Okay. So the father of the Hebrew people was a man named Abraham. And Abraham is a man with a story. And in this story, God reaches out to him to form a relationship and partnership with him. And so He does what Abraham would have expected Him to do: He has Abraham saw a cow, goat and ram in half, with a few butchered birds thrown in for good measure.
You know, like you would.
Here is the “blood path”. Abraham likely would have seen this done between warring tribes. He knew what was going to happen next. God would “walk” the blood path, and then he would be required to walk it.
And so, as the story goes, God walks the blood path as a pillar of smoke, which was one of the ways that He would manifest Himself. And then—and you can picture Abraham taking his sandals off and getting ready to step in to the blood—God pushes him out of the way and walks the blood path again. This time as a sort of fire, which was another way God made Himself known.
Are you confused? So was Abraham.
Stand beside Abraham and notice what’s just happened: God is forming a relationship with Abraham, a relationship where he doesn’t have to worry that he is at war with God anymore, and God walks the blood path twice: once for Himself, and once for Abraham. In effect, the Giver of Life has said, “If I renege on this relationship, you can shed My blood. If you are unfaithful to the terms of this relationship…you can shed My blood.”

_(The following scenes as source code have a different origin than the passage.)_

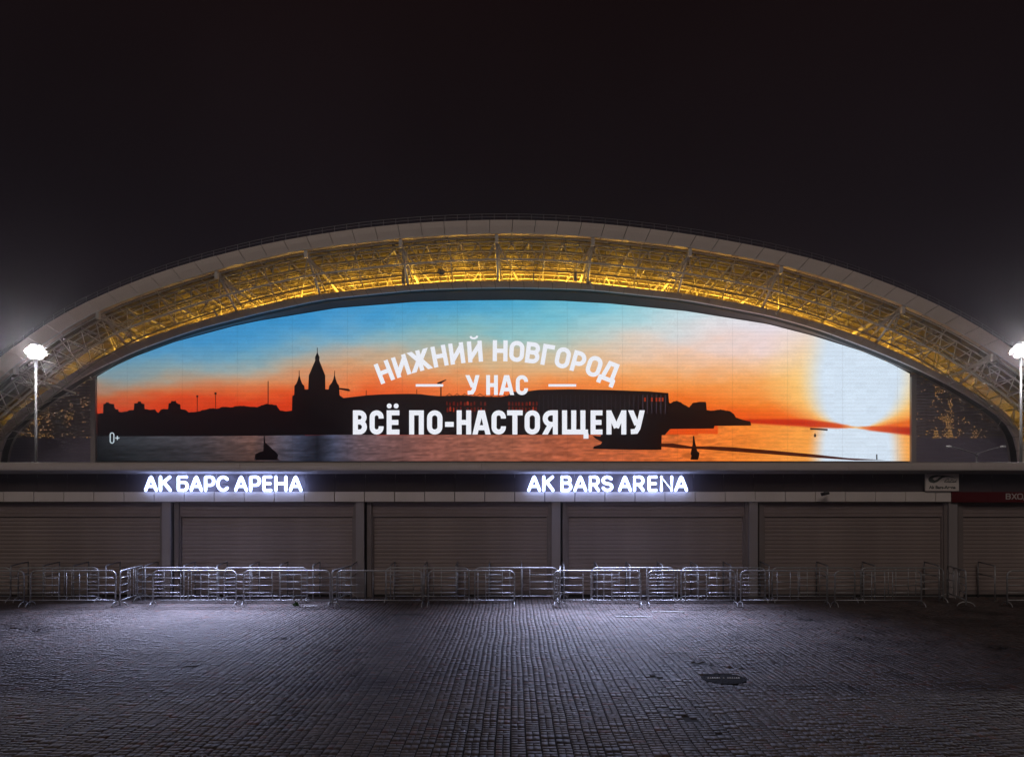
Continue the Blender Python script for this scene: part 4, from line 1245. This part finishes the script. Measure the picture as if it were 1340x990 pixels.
# boats and buoy
pic_poly('boat_silhouette', [(333, 601.8), (334, 594), (340, 591), (344.6, 590), (345.2, 570), (346.4, 570), (347.2, 579), (352, 583), (357, 588), (360, 590), (364, 595), (363, 599.5), (366, 601.8)], M['black_px'])
pic_poly('boat_silhouette', [(775, 569.5), (786, 571), (787, 566), (792, 567.5), (864, 565), (866, 567), (865.5, 588), (858, 588.4), (812, 588), (776, 587), (777, 584), (786, 581), (788, 578), (780, 574)], M['black_px'])
pic_poly('buoy_silhouette', [(903.5, 601.2), (904.8, 596), (903.6, 593.5), (906.2, 582), (906.8, 570), (908.4, 570), (909.6, 578), (912.4, 590), (915.4, 592), (914.6, 597.5), (913.4, 601.2)], M['black_px'])
wake = glow('dark wake in the picture', tuple(s2l((64, 20, 8))), 1.0)
pic_poly('wake_silhouette', [(864, 580), (880, 579.6), (904, 583.8), (930, 583.6), (960, 585), (1010, 589), (1060, 593.6), (1110, 599), (1160, 601.6), (1120, 602), (1060, 598), (1000, 593.4), (950, 589.8), (922, 587.6), (890, 586.2), (864, 584)], wake)

# captions
def caption(letters, zbase, ztop_px, group_name):
    root = bpy.data.objects.new('caption', None); link(root, screen)
    return root
CY = SY - .09
def cap_place(x0, ybase, hgt, rot=0.0):
    ca, sa = math.cos(rot), math.sin(rot)
    def place(x, y, k, d=0):
        dx, dy = x * hgt, y * hgt
        px = x0 + dx * ca - dy * sa; py = ybase - (dx * sa + dy * ca)
        return ((px - CX) / F * CY, CY + k * .002 + d, CAMH + (HY - py) / F * CY)
    return place
c1 = bpy.data.objects.new('caption', None); link(c1, screen)
# first line on an arc about (650.5, 858): the letter feet lie on radius 388
Rb = 392.0; ccx, ccy = 650.3, 472.5 + Rb
line1 = [('Н', 503, 19.5), ('И', 525, 19.5), ('Ж', 549.3, 26.5), ('Н', 575.2, 19.5), ('И', 597.8, 19.5), ('Й', 621.5, 19.5), ('Н', 654.5, 19.5), ('О', 676.3, 19.5), ('В', 697.3, 18.5), ('Г', 716.8, 15.5), ('О', 736.5, 19.5), ('Р', 757.3, 18), ('О', 777.5, 19.5), ('Д', 797.4, 22)]
for ch, xc, w_ in line1:
    hgt = 27.5
    th = math.asin((xc - ccx) / (Rb + hgt / 2))          # to the right of the top
    bx = ccx + Rb * math.sin(th); by = ccy - Rb * math.cos(th)
    rot = -th
    x0 = bx - w_ / 2 * math.cos(rot); y0 = by + w_ / 2 * math.sin(rot)
    mb = MB(); flat_letter(mb, ch, w_ / hgt, hgt, .205, cap_place(x0, y0, hgt, rot), .01)
    mb.build('letter', M['caption'], c1)
c2 = bpy.data.objects.new('caption', None); link(c2, screen)
for ch, a, b in (('У', 609.5, 627), ('Н', 636.2, 651.5), ('А', 653.5, 672.5), ('С', 675, 691)):
    hgt = 26.0; mb = MB(); flat_letter(mb, ch, (b - a) / hgt, hgt, .195, cap_place(a, 516.6, hgt), .01); mb.build('letter', M['caption'], c2)
for a, b in ((544, 580), (717.7, 754)):
    mb = MB(); p = cap_place(a, 505.6, 1.0); w_ = b - a
    mb.add([p(0, 0, 0), p(w_, 0, 0), p(w_, 3.2, 0), p(0, 3.2, 0), p(0, 0, 0, .01), p(w_, 0, 0, .01), p(w_, 3.2, 0, .01), p(0, 3.2, 0, .01)], [(0, 1, 2, 3), (0, 4, 5, 1), (1, 5, 6, 2), (2, 6, 7, 3), (3, 7, 4, 0)])
    mb.build('dash', M['caption'], c2)
c3 = bpy.data.objects.new('caption', None); link(c3, screen)
for ch, a, b in (('В', 461.8, 480.2), ('С', 483.7, 502), ('Ё', 506, 522.7), ('П', 535.4, 554.6), ('О', 558.8, 579), ('-', 582.4, 593.8), ('Н', 597.6, 616.6), ('А', 618.6, 641.6), ('С', 643.2, 662), ('Т', 663.6, 684), ('О', 686.5, 706.6), ('Я', 710.2, 730),
                 ('Щ', 735.5, 769.5), ('Е', 772.8, 788.4), ('М', 793.6, 819.6), ('У', 822.6, 843.2)):
    hgt = 31.6; mb = MB(); flat_letter(mb, ch, (b - a) / hgt, hgt, .208, cap_place(a, 568.2, hgt), .01); mb.build('letter', M['caption'], c3)
c4_ = bpy.data.objects.new('caption', None); link(c4_, screen)
thin = glow('pale age mark on the screen', (.62, .74, .82), .9)
for ch, a, b, hgt, yb, t in (('О', 143.6, 149.6, 14.5, 580, .085), ('+', 150.8, 156.2, 14.5, 580, .085)):
    mb = MB(); flat_letter(mb, ch, (b - a) / hgt, hgt, t, cap_place(a, yb, hgt), .01); mb.build('letter', thin, c4_)

# ------------------------------------------------------------------ things on the rim
def dish(px, py, Y, label):
    p = W(px, py, Y)
    root = empty('satellite_dish', (p.x, p.y, p.z - 1.6), label=label, cat='satellite dish', group='white dishes on the screen rim')
    m = MB(); m.lathe([(0.02, 0), (.30, .05), (.52, .16), (.62, .28), (.60, .30), (.30, .09), (.02, .04)], 18)
    o = m.build('reflector', M['white_paint'], root, world=False, smooth=True); o.location = (0, 0, 1.6); o.rotation_euler = (math.radians(72), 0, math.radians(12))
    m = MB(); m.tube([(0, .1, 0), (0, .1, 1.55)], .05, 6); m.build('stand', M['steel_dull'], root, world=False)
    m = MB(); m.tube([(0, -.05, 1.5), (0, -.6, 1.75)], .03, 5); m.build('feed_arm', M['steel_dull'], root, world=False)
dish(577, 357, 116.9, 'larger round white satellite dish on the rim above the first caption line')
def small_box(px, py0, py1, w_, label):
    a = W(px, py1, 116.6); b = W(px, py0, 116.6)
    root = empty('equipment_box', (a.x, 116.6, a.z), label=label, cat='equipment box', group='white boxes on the screen rim')
    m = MB(); m.box(a.x - w_, a.x + w_, 116.4, 116.8, a.z, b.z); m.build('case', M['white_paint'], root)
    m = MB(); m.box(a.x - w_ * .7, a.x + w_ * .7, 116.38, 116.398, a.z + .1, b.z - .1); m.build('lid', M['steel'], root)
small_box(753, 354, 367.5, .22, 'upright white box on the rim left of the bright strut right of centre')
small_box(528, 352, 372, .25, 'upright white box on the rim beside the strut left of centre')
small_box(698, 357, 369, .10, 'thin white box on the rim near the top of the arch')
for (px0, py0, px1, py1, lab) in ((279, 404, 284, 413, 'white tube lamp angled on the left part of the rim'), (1022, 402, 1016, 410, 'white tube lamp angled on the right part of the rim'), (771, 368, 776, 377, 'white tube lamp hanging over the rim just right of the middle')):
    a = W(px0, py0, 116.7); b = W(px1, py1, 116.7)
    root = empty('tube_lamp', tuple(a), label=lab, cat='lamp', group='white tube lamps on the rim')
    m = MB(); m.tube([a, b], .16, 8); m.build('tube', M['white_paint'], root, smooth=True)
    m = MB(); m.tube([a + Vector((0, .0, .0)), a + Vector((0, .7, -.15))], .05, 5); m.build('bracket', M['steel_dull'], root)

# ------------------------------------------------------------------ lamp masts and the double arm street lamp
def mast(px, py, Y, label):
    p = W(px, py, Y)
    root = empty('floodlight_mast', (p.x, p.y, 0), label=label, cat='light mast', group='lit floodlight masts behind the pavilion')
    m = MB(); m.lathe([(.26, 0), (.26, .03), (.15, .04)], 12); m.build('base_plate', M['steel_dull'], root, world=False)
    m = MB(); m.tube([(0, 0, .03), (0, 0, p.z - .5)], .095, 12, r1=.06); m.build('pole', M['mast'], root, world=False, smooth=True)
    m = MB(); m.tube([(0, 0, p.z - .9), (0, 0, p.z - .1)], .10, 10)
    n = 8
    ring = [(.42 * math.cos(2 * math.pi * k / 24), .42 * math.sin(2 * math.pi * k / 24), p.z - .12) for k in range(25)]
    m.tube(ring, .035, 6)
    for k in range(4):
        a = math.pi / 2 * k; m.tube([(0, 0, p.z - .12), (.42 * math.cos(a), .42 * math.sin(a), p.z - .12)], .03, 5)
    m.build('crown', M['steel_dull'], root, world=False)
    gl = MB(); gl.sphere((0, 0, 0), .25, 14, 10, sz=.9); gme = gl.mesh('lamp_globe', M['lamp'], True)
    spots = [(.34 * math.cos(2 * math.pi * (k + .5) / n), .34 * math.sin(2 * math.pi * (k + .5) / n), .06) for k in range(n)]
    spots += [(.2 * math.cos(math.pi * (k + .25) / 2), .2 * math.sin(math.pi * (k + .25) / 2), .26) for k in range(4)]
    spots += [(.2 * math.cos(math.pi * (k + .25) / 2), .2 * math.sin(math.pi * (k + .25) / 2), -.16) for k in range(4)]
    for (x, y, z) in spots:
        o = bpy.data.objects.new('lamp_globe', gme); link(o, root); o.location = (x, y, p.z + z)
    bl = MB(); bl.sphere((0, 0, 0), .085, 10, 7); bme = bl.mesh('lamp_bulb', M['bulb'], True)
    for (x, z) in ((-.26, .04), (-.09, .10), (.09, .10), (.26, .04), (0, .30), (0, -.16)):
        for sgn in (-1, 1):
            yy = .34 + .25 - .10 * (abs(x) > .2) if abs(z) < .2 and z > 0 else .44
            o = bpy.data.objects.new('lamp_bulb', bme); link(o, root); o.location = (x, sgn * yy, p.z + z)
    m = MB(); m.lathe([(.03, .64), (.14, .60), (.24, .52), (.22, .50)], 14, (0, 0, p.z)); m.build('lamp_cap', M['steel_dull'], root, world=False)
mast(47, 462, 45.0, 'tall pale floodlight mast with a blazing lamp cluster at the left edge')
mast(1336, 460, 45.0, 'tall pale floodlight mast with a blazing lamp cluster at the right edge')

def street_lamp():
    Y = 60.0
    p = W(1278, 593, Y)
    root = empty('street_lamp', (p.x, p.y, 0), label='unlit double arm street lamp rising behind the pavilion at the right', cat='street lamp')
    m = MB(); m.tube([(0, 0, 0), (0, 0, p.z - .25)], .09, 8, r1=.06); m.build('pole', M['steel_dull'], root, world=False, smooth=True)
    for s, px in ((-1, 1240), (1, 1314)):
        q = W(px, 584, Y); dx = q.x - p.x; dz = q.z - p.z
        m = MB(); m.tube([(0, 0, p.z - .25), (s * .12, 0, p.z - .02), (dx * .55, 0, p.z + dz * .62), (dx * .88, 0, p.z + dz * .95)], .045, 6); m.build('arm', M['steel_dull'], root, world=False, smooth=True)
        m = MB(); m.tube([(dx * .86, 0, p.z + dz * .95), (dx * .93, 0, p.z + dz + .02), (dx * 1.04, 0, p.z + dz - .01)], .06, 8, r1=.10); m.build('lamp_head', M['white_paint'], root, world=False, smooth=True)
street_lamp()

# ------------------------------------------------------------------ damp night air
hz = MB(); hz.box(-252, 252, -27, 257, -1.06, 62)
hm = bpy.data.materials.new('haze'); hm.use_nodes = True
nt = hm.node_tree; nt.nodes.clear()
o_ = nt.nodes.new('ShaderNodeOutputMaterial'); pvn = nt.nodes.new('ShaderNodeVolumePrincipled')
pvn.inputs['Color'].default_value = (.92, .90, .96, 1); pvn.inputs['Density'].default_value = .0005; pvn.inputs['Anisotropy'].default_value = .92
nt.links.new(pvn.outputs[0], o_.inputs['Volume'])
hz.build('haze', hm, kind='stuff')
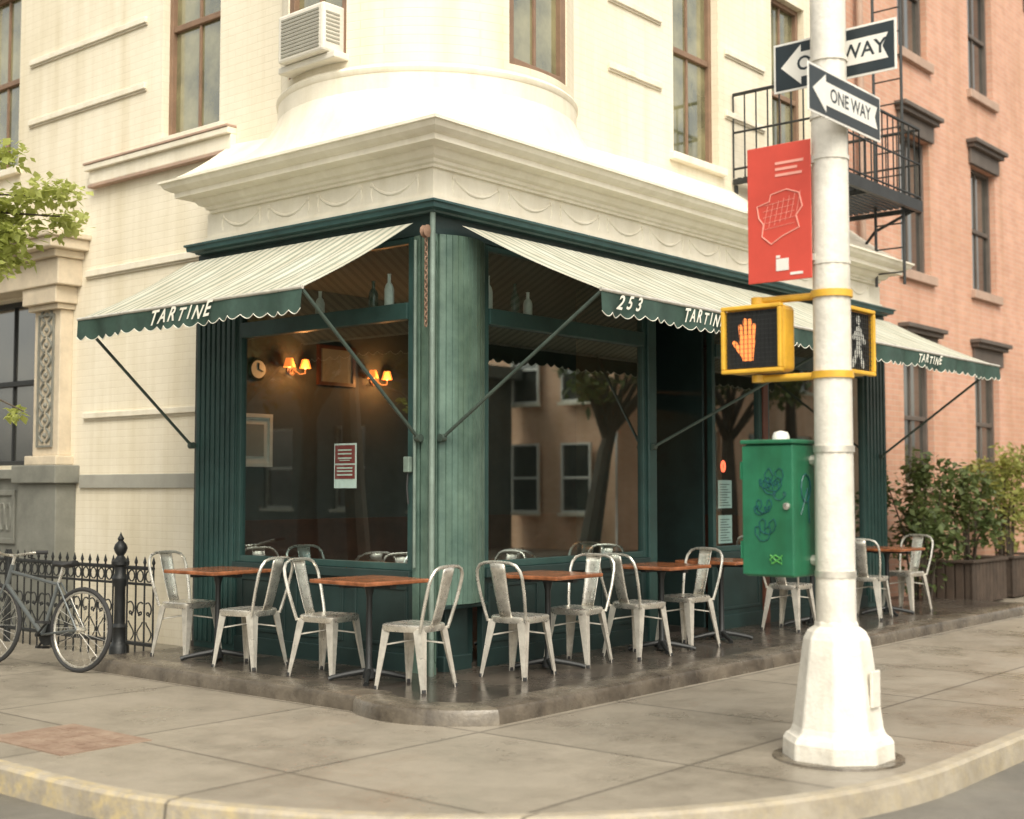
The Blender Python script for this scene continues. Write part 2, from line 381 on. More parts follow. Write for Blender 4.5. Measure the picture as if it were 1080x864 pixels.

Only God’s life is on the line here.
All this, thousands of years before a Jewish rabbi named Jesus embodies this very reality.
Can you see why this story has been passed down from generation to generation? Earlier in the Hebrew Scriptures, we are told that the universe and reality and the very dirt itself is built upon the foundation of grace. But this story is taking things much further: it is not just that we are being invited to live within the reality or essence or foundation of grace, but further to have a relationship with the One who founded the world on this grace.
Do with that what you will, but this is the message that these early Hebrews are trying to imbed within us. The deepest reality of the universe is grace, and it is within this grace that the Giver of Life wants to have a relationship with us.
And, of course, people have struggled with this for generations. There has always been this desire within us to have to prove ourselves, earn our keep, validate our worth, measure up to some standard.
In other words, people have been trying to step in the blood for as long as we can remember.
But…the oldest memory says we don’t have to tiptoe around this God. We don’t have to constantly be anxious that we aren’t measuring up, aren’t pulling our weight, aren’t good enough to be in His (or Her) Presence.
We are invited, instead, to try not to step in the blood. To simply allow ourselves to be held, to be nurtured, to be known, to be loved.
Our Parent would have it no other way.